しかし、飛脚が遅かったとはこれだけでは言えません。もっと考慮すべき様々な条件があります!
例えば、峠をいくつも超えたり、川を歩いて渡ったりしなければいけませんでした。
もちろんランニングシューズはありません。履いているものはわらじになります。
さらに、夜道を蝋燭の灯だけで走ったりもします。街灯なしの月明かりのみの道です。
そのため、速度が遅いと言っても、飛脚が遅いとは言えなかったりします。
実際に、当時歩いて江戸から京都まで行くと、2週間程度かかったそうです。
これだと、1日あたり35km程度歩いていることになります。相当の健脚だといえるでしょう。

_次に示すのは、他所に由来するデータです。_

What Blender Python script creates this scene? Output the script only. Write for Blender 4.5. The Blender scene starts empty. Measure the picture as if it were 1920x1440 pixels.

なので、やはり飛脚は、速くはないが、届ける時間は早かったと言えます。
馬の方が早くない?
飛脚は早いかもしれませんが、やはり馬を使ったほうが早いのでは?と思う方も多いでしょう。
しかし、一概にはそうとは言えません。
これには以下の3つの理由があります。
【昔の馬はポニー!?】
暴れん坊将軍とか時代劇に出てくる馬は、大きくて速いサラブレットが使われていますが、昔はいません。
小さくて、どちらかと言うとポニーみたいな馬が主流です。
また、走るというより、荷物を担がせて、パカパカ歩く感じになります。
そのため、走ったとしても、そこまで速くなかったとされます。
【馬でも長距離は…】
馬も動物ですから、当然、延々走り続けることは出来ません。途中で休息が必要です。
そのため、馬を使った場合でも、休み無く走るには途中で馬を変える必要が出てきます。
これが大きな問題で、そんなに馬を常備しておくことが難しいという問題が発生します。
また、乗り手も疲れますので、これも交代する必要があります。
そのため、費用がかなり高くなる問題も発生します。
【馬では夜道を走れない】
江戸時代は街灯がないので、日が落ちれば道は真っ暗です。
そのため、馬を走らすのは危険ですし困難です。
結局、これらのことを考慮しながら馬を使うと、人のみで走った場合とさほど変わりません。
そのため、費用も余計にかかる馬をわざわざ使うことは、あまりしなかったと考えられます。
やっぱり飛脚は凄かった!
・飛脚はリレー方式で1人当たり10kmくらい走った
・道の状況や装備のこと、走る時間帯などを考慮すると遅くはなく、届ける時間としては早かった
・馬を使っても人のみで走った場合とそこまで変わらない
飛脚を速度で考えると、そこまで凄く感じられないかもしれません。
しかし、約492kmもの距離を、人のみの力でたった3日で届けることが出来ました。
飛脚の凄さは、それを実現しうる仕組みにこそあったと言えます。
今と比べると遅いと感じるかもしれませんが、やはり当時では最速の情報伝達手段だったのは言うまでもありません。
そして、この過程を経て、現代の物流システムが確立されました。